Cette situation est infiniment dramatique et il est indispensable que nous en prenions conscience parce que nous sommes nous-mêmes des objets, nous sommes nous-mêmes un « je – moi » préfabriqué, nous sommes nous-mêmes menés par notre inconscient, nous sommes nous-mêmes esclaves de nos impulsions passionnelles, qu’elles soient individuelles ou collectives, car il y a ce cumul que nous ne sommes pas seulement menés par des options individuelles mais aussi par des options collectives ! Et Dieu sait que les options collectives sont encore plus féroces et qu’elles ont des racines encore plus inconscientes !. Les oppositions de nations, de classes, les oppositions de races, de couleur, n’est-ce pas, nous savons à quel point elles peuvent être sauvages !

II est donc certain que tous les débats sont embrouillés, toutes les relations sont enchevêtrées et elles deviennent inextricables précisément parce qu’il n’y a pas d’homme ! On ne sait pas où le prendre, l’homme ! On ne sait pas comment le saisir, on ne sait pas où le situer et dans quelle direction le développer ! Et on a l’impression – c’est d’ailleurs ce qui explique toutes les révoltes de la jeunesse dans tous les pays de monde et sous tous les régimes – on a l’impression que la vie a perdu son sens, du moins qu’elle n’en a plus !

Quel est le sens de la vie? Quelle est le sens de l’aventure que nous avons à courir? Tout est tellement incertain dans ce domaine essentiel puisqu’il y va de notre destin, tout est tellement incertain que les jeunes qui attendent d’avoir un motif d’employer leurs énergies sont complètement déconcertés et veulent donc renverser cette société incapable de leur donner une raison de vivre.

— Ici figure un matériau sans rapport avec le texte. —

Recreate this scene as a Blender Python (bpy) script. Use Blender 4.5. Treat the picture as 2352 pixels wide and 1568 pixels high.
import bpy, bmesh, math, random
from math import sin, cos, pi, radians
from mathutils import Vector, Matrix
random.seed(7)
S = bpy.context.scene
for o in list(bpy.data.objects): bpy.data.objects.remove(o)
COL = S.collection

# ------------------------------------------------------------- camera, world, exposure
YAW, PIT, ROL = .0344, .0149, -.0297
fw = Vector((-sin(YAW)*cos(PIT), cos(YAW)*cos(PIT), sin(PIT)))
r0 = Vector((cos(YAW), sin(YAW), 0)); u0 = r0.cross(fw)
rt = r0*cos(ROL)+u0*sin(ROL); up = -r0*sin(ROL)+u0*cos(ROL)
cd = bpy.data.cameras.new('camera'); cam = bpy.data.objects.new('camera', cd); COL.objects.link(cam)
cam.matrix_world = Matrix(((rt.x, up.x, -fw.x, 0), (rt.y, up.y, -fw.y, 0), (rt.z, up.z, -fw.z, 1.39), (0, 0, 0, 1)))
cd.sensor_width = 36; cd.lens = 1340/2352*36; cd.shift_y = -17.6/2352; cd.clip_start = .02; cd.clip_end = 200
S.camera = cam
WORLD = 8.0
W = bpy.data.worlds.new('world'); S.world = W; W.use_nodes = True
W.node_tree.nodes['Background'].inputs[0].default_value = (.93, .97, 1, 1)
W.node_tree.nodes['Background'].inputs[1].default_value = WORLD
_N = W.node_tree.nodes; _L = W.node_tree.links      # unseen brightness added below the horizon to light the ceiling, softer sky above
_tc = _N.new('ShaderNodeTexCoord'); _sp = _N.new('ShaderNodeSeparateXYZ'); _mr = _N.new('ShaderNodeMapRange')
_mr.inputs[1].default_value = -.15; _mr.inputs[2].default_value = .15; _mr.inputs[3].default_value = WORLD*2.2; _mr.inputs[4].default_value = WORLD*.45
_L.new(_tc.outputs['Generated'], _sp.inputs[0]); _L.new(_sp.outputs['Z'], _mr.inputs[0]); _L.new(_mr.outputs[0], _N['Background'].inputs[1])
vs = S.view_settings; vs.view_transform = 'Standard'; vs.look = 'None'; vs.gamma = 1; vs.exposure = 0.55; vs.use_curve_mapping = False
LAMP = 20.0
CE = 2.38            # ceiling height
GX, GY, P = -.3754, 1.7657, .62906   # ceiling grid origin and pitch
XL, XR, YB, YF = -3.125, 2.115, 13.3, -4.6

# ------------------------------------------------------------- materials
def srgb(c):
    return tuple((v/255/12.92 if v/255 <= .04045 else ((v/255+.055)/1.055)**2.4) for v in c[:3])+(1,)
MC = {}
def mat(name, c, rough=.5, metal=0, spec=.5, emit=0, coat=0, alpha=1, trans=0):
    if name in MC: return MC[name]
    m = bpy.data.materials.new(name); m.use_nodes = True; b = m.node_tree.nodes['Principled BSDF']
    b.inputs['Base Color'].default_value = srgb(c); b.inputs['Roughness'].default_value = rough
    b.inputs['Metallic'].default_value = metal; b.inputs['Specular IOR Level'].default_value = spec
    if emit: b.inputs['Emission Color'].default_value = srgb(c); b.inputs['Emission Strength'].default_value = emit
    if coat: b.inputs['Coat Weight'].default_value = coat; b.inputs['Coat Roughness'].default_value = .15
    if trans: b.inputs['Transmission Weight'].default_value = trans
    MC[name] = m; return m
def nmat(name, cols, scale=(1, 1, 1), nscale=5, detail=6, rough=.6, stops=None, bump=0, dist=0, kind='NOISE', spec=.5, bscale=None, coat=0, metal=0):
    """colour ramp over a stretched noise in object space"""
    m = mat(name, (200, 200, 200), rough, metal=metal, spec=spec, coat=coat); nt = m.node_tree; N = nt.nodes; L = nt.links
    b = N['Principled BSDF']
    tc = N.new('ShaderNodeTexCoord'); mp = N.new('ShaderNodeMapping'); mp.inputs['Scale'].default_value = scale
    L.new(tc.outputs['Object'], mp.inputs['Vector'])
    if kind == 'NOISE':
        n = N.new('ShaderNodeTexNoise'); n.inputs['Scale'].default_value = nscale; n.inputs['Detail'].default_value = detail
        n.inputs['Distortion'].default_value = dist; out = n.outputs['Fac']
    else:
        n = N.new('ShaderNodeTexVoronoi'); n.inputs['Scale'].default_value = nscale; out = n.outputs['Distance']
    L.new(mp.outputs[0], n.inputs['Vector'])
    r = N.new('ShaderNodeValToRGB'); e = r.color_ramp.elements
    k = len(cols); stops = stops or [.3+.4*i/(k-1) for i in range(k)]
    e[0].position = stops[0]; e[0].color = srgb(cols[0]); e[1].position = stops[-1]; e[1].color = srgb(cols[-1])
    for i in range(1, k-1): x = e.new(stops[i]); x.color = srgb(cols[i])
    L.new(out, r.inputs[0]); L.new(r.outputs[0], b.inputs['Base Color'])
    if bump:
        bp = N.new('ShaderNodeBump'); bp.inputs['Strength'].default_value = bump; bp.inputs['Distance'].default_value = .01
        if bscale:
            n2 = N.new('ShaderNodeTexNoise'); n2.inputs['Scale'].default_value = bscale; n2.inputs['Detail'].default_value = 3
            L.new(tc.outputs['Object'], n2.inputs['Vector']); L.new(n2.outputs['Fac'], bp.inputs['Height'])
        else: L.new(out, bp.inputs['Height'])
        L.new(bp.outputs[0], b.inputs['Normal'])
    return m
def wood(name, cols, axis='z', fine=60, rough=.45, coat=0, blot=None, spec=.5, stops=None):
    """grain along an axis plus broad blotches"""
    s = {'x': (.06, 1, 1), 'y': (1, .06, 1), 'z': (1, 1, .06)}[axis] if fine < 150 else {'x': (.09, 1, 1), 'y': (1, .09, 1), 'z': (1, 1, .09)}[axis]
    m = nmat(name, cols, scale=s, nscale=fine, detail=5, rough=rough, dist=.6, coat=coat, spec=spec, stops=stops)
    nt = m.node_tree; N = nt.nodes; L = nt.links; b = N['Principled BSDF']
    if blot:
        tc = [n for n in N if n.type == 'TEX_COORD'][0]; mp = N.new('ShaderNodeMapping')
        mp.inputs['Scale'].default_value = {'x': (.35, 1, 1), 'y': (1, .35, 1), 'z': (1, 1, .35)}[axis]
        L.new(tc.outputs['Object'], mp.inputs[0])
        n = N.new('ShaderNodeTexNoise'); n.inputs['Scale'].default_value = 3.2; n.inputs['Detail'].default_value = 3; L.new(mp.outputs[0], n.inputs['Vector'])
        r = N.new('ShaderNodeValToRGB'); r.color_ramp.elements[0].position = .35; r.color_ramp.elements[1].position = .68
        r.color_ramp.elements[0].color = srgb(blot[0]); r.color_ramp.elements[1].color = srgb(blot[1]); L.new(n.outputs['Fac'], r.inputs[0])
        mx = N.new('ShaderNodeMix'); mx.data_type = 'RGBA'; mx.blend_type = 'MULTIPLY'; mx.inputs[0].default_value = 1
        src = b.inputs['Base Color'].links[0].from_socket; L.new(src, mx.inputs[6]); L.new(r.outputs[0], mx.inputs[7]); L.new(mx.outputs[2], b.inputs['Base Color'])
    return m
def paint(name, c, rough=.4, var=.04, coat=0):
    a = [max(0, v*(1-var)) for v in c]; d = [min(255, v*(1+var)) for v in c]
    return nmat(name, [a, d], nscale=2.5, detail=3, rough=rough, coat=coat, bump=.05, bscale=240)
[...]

C’est donc là un problème d’une urgence absolue, et c’est un problème qui n’a rien de théorique puisque ce problème, c’est nous-même. Il suffit que nous soyons attentifs à ceux qui nous entourent et à nous-même pour percevoir des déterminismes, des préfabrications, pour se rendre compte de ce que, dans la plupart des cas, l’homme n’agit pas humainement en vertu d’un choix qui serait libre mais qu’il agit en vertu d’impulsions qui se déclenchent spontanément sous certains stimulants, sous certains excitants.

Il suffirait de percevoir, si on les enregistrait les conversations d’une journée, nos conversations d’une journée : on serait effrayé du résultat si l’on écoutait le soir la restitution de toutes nos conversations ! Nous verrions combien elles sont vaines, vides et creuses, ou combien elles empiètent sur le domaine des autres, combien elles sont peut-être le plus souvent faites de médisances, de critiques, de jugements qui trahissent nos ressentiments, nos jalousies et nos ambitions.

Et c’est bien là finalement la conséquence ou le résultat de cette longue expérience, c’est que l’homme n’existe pas ! La seule question que l’on puisse se poser à partir de là, c’est s’il peut exister? Et évidemment il y a des chances qu’il puisse exister puisque, c’est à voir maintenant, il y a tout de même chez des hommes une civilisation, une culture. »

(Début de la conférence donnée par M. Zundel à Genève le 21 septembre 1969.)